In 2008, Stars and Stripes reported that Gen. Mohamed Ould Abdel Aziz, the leader of a coup against Mauritania’s elected president, “has worked with U.S. forces that train in the African country.” Arrested and charged with corruption after a decadelong rule, Aziz was recently released on bail due to ill health.

U.S.-trained coup-plotters aren’t strictly confined to West Africa. Before Abdel-Fattah el-Sissi deposed Egypt’s first democratically elected president, Mohammed Morsi, he underwent basic training at Fort Benning, Georgia, (in 1981) and advanced instruction at the U.S. Army War College (in 2006).

A 2018 study by the military’s go-to think tank, the Rand Corporation, cast doubt on the notion that U.S. military training breeds coup-makers.

“[T]here is little evidence that overall [security sector assistance] (measured in dollar terms) associates with coup propensity in Africa,” according to the study, which was written for the Office of the Secretary of Defense and did note that there was a “marginally significant” association in the post-Cold War period.
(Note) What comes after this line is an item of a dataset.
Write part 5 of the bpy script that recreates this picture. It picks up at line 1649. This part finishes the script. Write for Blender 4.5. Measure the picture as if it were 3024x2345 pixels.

A year before, however, a study by Jonathan Caverley of the U.S. Naval War College and Jesse Savage of Trinity College Dublin in the Journal of Peace Research, analyzing data from 1970 to 2009, found “a robust relationship between U.S. training of foreign militaries and military-backed coup attempts” despite the authors limiting their analysis to the International Military Education and Training program — “which explicitly focuses on promoting norms of civilian control.”